Is stop and search really the answer to knife crime?

Roger Grimshaw
Wednesday, 23 September 2015

‘This is not an issue we will ever arrest or enforce our way out of.’ Commenting on young people’s knife-carrying in a Guardian report, Commander Duncan Ball has never hit the proverbial nail better on the head! Which makes rather strange the support of his colleague Commander Dean Haydon for a more active, albeit ‘targeted’, strategy of police searches.

In the aftermath of the 2011 disorders there was a move to revise searching strategies so that they could be better targeted. Yet recent developments seem to have taken the police by surprise: in response to a spike in reported offences, they are now calling for increased searching, albeit ‘targeted’. How can we be confident that such changes might work?

The last time a national campaign against ‘knife crime’ was evaluated, no clear evidence that searches were effective was found. The fact that the police are now calling in aid comments from young people who say that searches are a deterrent raises the question of whom they are talking with. Who are these ‘gang members’ who want more searches? Are they young people who are demonstrating that the gang label is rather less meaningful than might appear?

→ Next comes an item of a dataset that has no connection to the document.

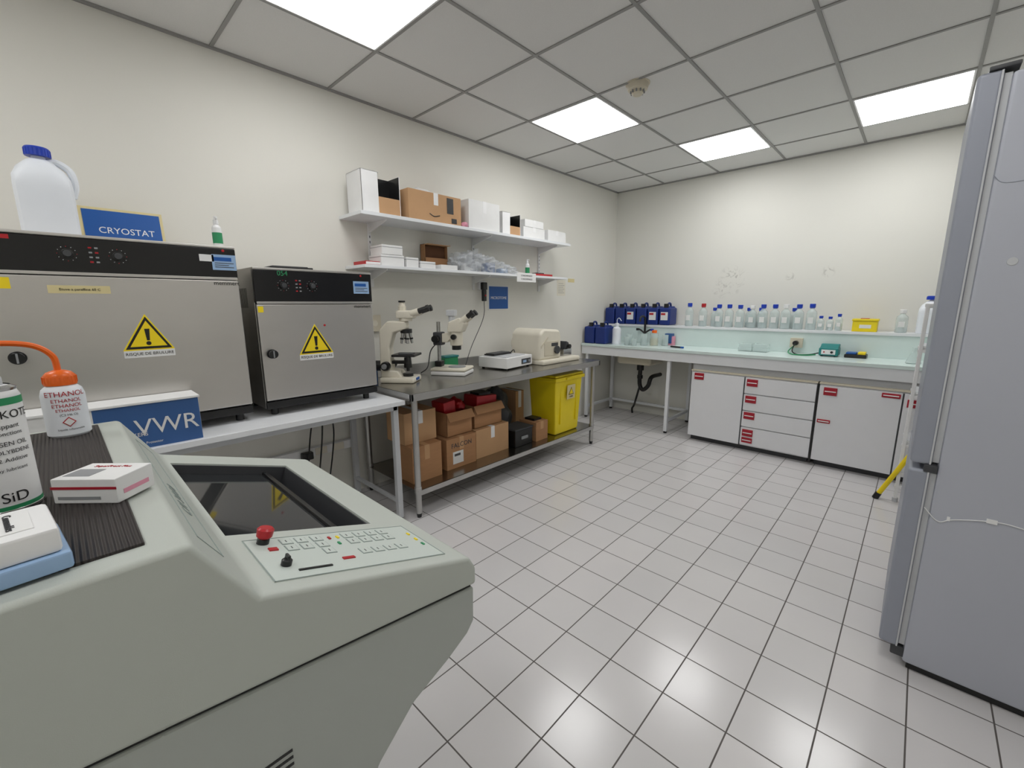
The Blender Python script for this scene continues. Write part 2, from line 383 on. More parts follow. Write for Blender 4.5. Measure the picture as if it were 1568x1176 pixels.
def keys(y0,x0,ny,nx):
    for i in range(ny):
        for j in range(nx):
            x=x0+j*.026;y=y0+i*.024
            c.box((x,y,.001),(x+.021,y+.018,.0020),KEY,0,M=Mc);c.box((x+.0012,y+.0012,.0015),(x+.0198,y+.0168,.0025),CRYP,0,M=Mc)
            c.box((x+.007,y+.008,.002),(x+.014,y+.0095,.0028),DGREY,0,M=Mc)
keys(.07,2.205,2,2);keys(.175,2.205,4,2);keys(.175,2.275,4,1);keys(.12,2.205,1,3)
for (x,y,m) in [(2.215,.148,RED),(2.215,.163,YEL),(2.24,.155,GREEN),(2.262,.30,YEL),(2.285,.30,GREEN),(2.235,.30,YEL)]:
    c.box((x,y,.001),(x+.009,y+.004,.003),m,0,M=Mc)
c.box((2.235,.045,.001),(2.245,.058,.003),RED,0,M=Mc);c.box((2.30,.135,.001),(2.307,.155,.003),RED,0,M=Mc)
c.box((2.318,.06,.001),(2.322,.11,.003),BLACK,0,M=Mc)
c.cyl((2.212,.045,0),(2.212,.045,.010),.009,BLACK,M=Mc);c.cyl((2.212,.045,.010),(2.212,.045,.027),.0115,RED,.0125,28,Mc,.003)
c.cyl((2.298,.05,0),(2.298,.05,.011),.0075,BLACK,M=Mc,bev=.002);c.box((2.2915,.0478,.008),(2.3045,.0522,.017),BLACK,.0015,M=Mc)
Ms=Matrix.Translation((0,.07,1.12))@Matrix.Rotation(-math.atan2(.098,.06),4,'X')
for e in [((1.72,.03),(2.30,.0315)),((1.72,.075),(2.30,.0765)),((2.2985,.03),(2.30,.0765)),((1.72,.03),(1.7215,.0765))]:
    c.box((e[0][0],e[0][1],-.001),(e[1][0],e[1][1],.0008),KEY,0,M=Ms)
c.text("C M  3 0 5 0",.028,KEY,Ms@Matrix.Translation((2.1,.054,.0006))@Matrix.Rotation(math.pi,4,'Z'))
c.box((1.645,YB0+.1,1.119),(2.335,.035,1.1235),RIB,.001)
for k in range(9):
    c.box((cx1-.006,.07,.772-k*.011),(cx1-.002,.145,.776-k*.011),BLACK,0)
c.box((cx0+.05,YB0+.05,.06),(cx1-.05,.15,.10),BLACK,.003)
for x in (cx0+.09,cx1-.09):
    for y in (YB0+.1,.09):
        c.cyl((x-.012,y,.032),(x+.012,y,.032),.032,DGREY,seg=24);c.box((x-.02,y-.02,.04),(x+.02,y+.02,.07),BLACK,.004)
c.done(24)
ZT=1.1235
def curved(o,t,size,m,p,r,z,ang):
    c_=bpy.data.curves.new("f","FONT");c_.body=t;c_.size=size;c_.align_x='CENTER';c_.align_y='CENTER'
    q=bpy.data.objects.new("f",c_);sc.collection.objects.link(q)
    me=bpy.data.meshes.new_from_object(q.evaluated_get(bpy.context.evaluated_depsgraph_get()))
    bm=bmesh.new();bm.from_mesh(me)
    for v in bm.verts:
        a=ang+v.co.x/r;v.co=Vector((p[0]+r*math.cos(a),p[1]+r*math.sin(a),p[2]+z+v.co.y))
    o.add(bm,m,None,False);bpy.data.objects.remove(q);bpy.data.meshes.remove(me)
o=Ob("wash_bottle");p=(1.70,-.008,ZT)
o.lathe([(0,0),(.029,0),(.032,.004),(.032,.082),(.029,.094),(.022,.101),(.020,.104),(0,.104)],p,HDPE,seg=36)
o.lathe([(0,.102),(.0235,.102),(.0245,.106),(.0235,.120),(.018,.127),(.008,.131),(0,.131)],p,ORANGE)
for q in range(24):
    a=q*math.pi/12;o.box((p[0]+.0238*math.cos(a)-.001,p[1]+.0238*math.sin(a)-.001,p[2]+.106),(p[0]+.0238*math.cos(a)+.001,p[1]+.0238*math.sin(a)+.001,p[2]+.119),ORANGE,0)
o.tube([(p[0],p[1],p[2]+.128),(p[0],p[1]-.004,p[2]+.160),(p[0]+.0,p[1]-.03,p[2]+.182),(p[0]+.01,p[1]-.08,p[2]+.188),(p[0]+.03,p[1]-.13,p[2]+.175)],.0052,ORANGE)
AN=math.radians(6)
for z_,m_,s_ in [(.086,RED,.014),(.073,RED,.010),(.063,RED,.010),(.054,RED,.008)]:curved(o,"ETHANOL",s_,m_,p,.0326,z_,AN)
curved(o,"(C2 H6 O)",.006,DGREY,p,.0326,.045,AN);curved(o,"Liquide inflammable",.005,DGREY,p,.0326,.016,AN)
M_=Matrix.Translation((p[0]+.0318,p[1]+.002,p[2]+.031))@Matrix.Rotation(math.radians(45),4,'X')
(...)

As a key part of our research we are currently investigating just how far ‘gangs’ are related to serious youth violence and we urge the Metropolitan Police and the Mayor’s Office for Policing and Crime to establish a transparent dialogue with communities and independent researchers so that the realities of ‘gang’-based enforcement can be analysed.

Operation Shield - making labelled gang members collectively responsible for members’ offending - carries the danger of creating new levels of desperation and fear among them. Instead in a community-supported and multi-agency initiative, young people should be encouraged to be part of constructive social networks with access to real opportunities - Operation Social Change perhaps?